Em notas distribuídas antes e depois da votação na quarta-feira, a SOS Mata Atlântica chamou o PL 219 de “lei do desmatamento” e afirmou que a proposta previa a redução dos limites das áreas de preservação permanente (APPs) já previstos no Código Florestal. O alerta se referia ao já citado artigo 14 do PL 219, que em seu §6º estabelece:

§6º – Nos casos de áreas rurais consolidadas em Áreas de Preservação Permanente no entorno de nascentes e olhos d’água perenes, será admitida a manutenção de atividades agrossilvipastoris, de ecoturismo ou de turismo rural, sendo obrigatória a recomposição do raio de quinze metros.

A ONG destaca o conflito dessa formulação com uma das formas de APP definida pelo próprio código, conforme seu artigo 4º:

IV – as áreas no entorno das nascentes e dos olhos d’água perenes, qualquer que seja sua situação topográfica, no raio mínimo de 50 (cinquenta) metros;

No entanto, a faixa de 15 metros que consta no PL 219 já estava prevista o artigo 61-A do mesmo código, com  a formulação que é criticada pela SOS Mata Atlântica:

§5º – Nos casos de áreas rurais consolidadas em Áreas de Preservação Permanente no entorno de nascentes e olhos d’água perenes, será admitida a manutenção de atividades agrossilvipastoris, de ecoturismo ou de turismo rural, sendo obrigatória a recomposição do raio mínimo de 15 (quinze) metros.

A ONG exagerou, mas sua crítica não foi totalmente imprópria, uma vez que esse  mesmo dispositivo do Código Florestal está sendo contestado no STF por meio da ação direta de inconstitucionalidade (ADI) 4902,  assim como outros dessa lei estão sendo questionados pelas ADIs 4901 e 4903. Todas elas do Ministério Público Federal.

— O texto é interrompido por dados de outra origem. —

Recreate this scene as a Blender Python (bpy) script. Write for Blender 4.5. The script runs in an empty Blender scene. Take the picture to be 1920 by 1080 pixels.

Em outras palavras, a lei paulista do PRA aprovada pela Alesp e prestes a se tornar “ato do governador” já nasce sub judice. A tal segurança jurídica pode não resultar exatamente naquilo que nossos legisladores esperam. O pior é que essa moda da lei upgrade de decreto parece já estar começando a pegar em outros Estados.